Da participação social ao “tuitismo” ideológico, por Leonardo Avritzer

Da participação social ao “tuitismo” ideológico

por Leonardo Avritzer

A extinção de um elevado número de conselhos de participação social pelo governo Jair Bolsonaro é a conclusão política do período que se abriu em 2013 e ainda não chegou ao final. Apesar de existirem centenas de canais de participação no Brasil naquele momento, o grito comum foi o de “queremos participar”. Este grito expressava a ideia de que a participação poderia ser ampliada, mas serviu apenas àqueles que queriam de fato restringi-la e se viram contemplados pelo decreto do revogaço.

Os conselhos cumpriram e os que continuarão existindo seguirão cumprindo um papel fundamental: o de estabelecer alguma influência da sociedade civil sobre o processo de decisão das políticas públicas. Essa influência variou entre os diferentes tipos de conselhos, mas ela está na base de importantes resultados, como a política de financiamento do SUS ou a decisão de ter uma rede de assistência social no território.

Ainda mais importante, o Brasil tem um Congresso Nacional completamente tomado por lobbies e as formas de articulação entre sociedade civil e estado passaram e continuarão passando pela participação social, que é um dos poucos lugares de balanceamento desta tradição completamente antissocial de representação de interesses. Assim, podemos dizer que os conselhos estão sendo desativados por que mudou a concepção de participação social no Brasil. Ela não é mais uma política de inclusão, mas uma política de isolamento dos setores organizados do processo de elaboração de políticas públicas. O que teremos agora será a opinião “tuitada”.

Vale a pena entender a tradição de expressão social que vem sendo criada no Brasil desde 2013 e, principalmente, desde 2015. As pessoas que clamaram por mais participação em 2013 utilizaram perfis de redes sociais e, a princípio, estes perfis foram plurais por mais polifônicas que fossem.

Em 2015, começamos a ter uma esfera pública anti discursiva no Brasil. A discussão pública foi substituída pelo panelaço, as manifestações de rua foram substituídas pela hostilização pública nos aeroportos ou pelo aplauso às prisões realizadas pela operação Lava Jato.

O último momento de arremedo de uma esfera pública no Brasil foram as manifestações de março de 2016 que ocorreram um pouco antes da votação do impeachment. Ali, vimos diversas posições se manifestando, mas ali já aparecia também a ideia de que a manifestação não era a dimensão mais importante da participação e sim sua repercussão posterior nas redes sociais.

Políticos, candidatos presidenciais e personalidades políticas migraram para as redes sociais ao longo dos últimos anos.
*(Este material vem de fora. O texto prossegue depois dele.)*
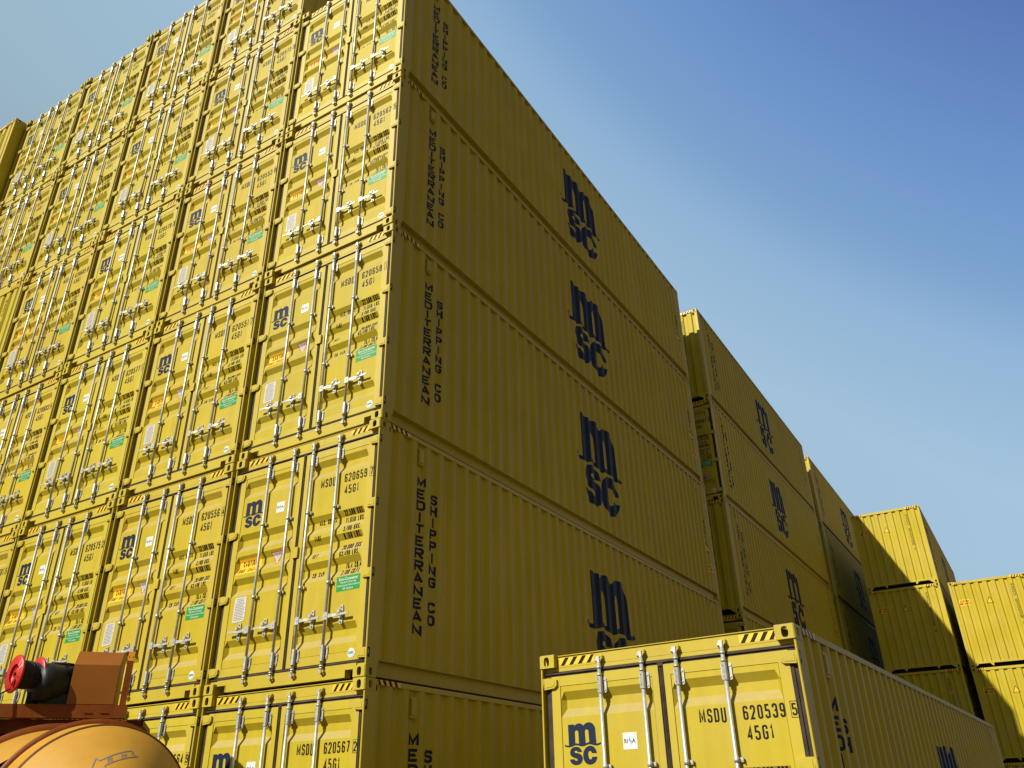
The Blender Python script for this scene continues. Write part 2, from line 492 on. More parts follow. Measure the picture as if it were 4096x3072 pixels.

No caso de Jair Bolsonaro, ele atua em uma rede específica o “twitter”, a rede social que não privilegia a dimensão deliberativa ou de discussão mais ampla. Ele é apenas um local de expressão de ideias que, como nos explicam diversos autores, reforça a assim chamada cultura do getto, ou seja, as pessoas tuitam para os seus apoiadores e reforçam entre eles posição que eles já detinham.

Não tem dúvida sobre o que é participação no governo Bolsonaro: é uma ideia miliciana de esfera pública. Não é por acaso que no tuitt no qual o presidente comunica a decisão de extinguir conselhos, ele fala de entidades aparelhadas politicamente, e “retuita” o site mais aparelhado da direta no país neste momento,  república de Curitiba, no qual organizações conservadoras que tem como alvo o STF e os partidos políticos expressam abertamente seu projeto antiliberal e antidemocrático. (vide republicadecuritiba.net).

A extinção dos conselhos e órgãos colegiados sinaliza a vontade do governo Bolsonaro de governar para uma parte da sociedade, de polarizar ainda mais a esfera pública e de utilizar a agregação despolitizada da opinião nas redes sociais como o centro da sua forma de comunicação com a sociedade civil.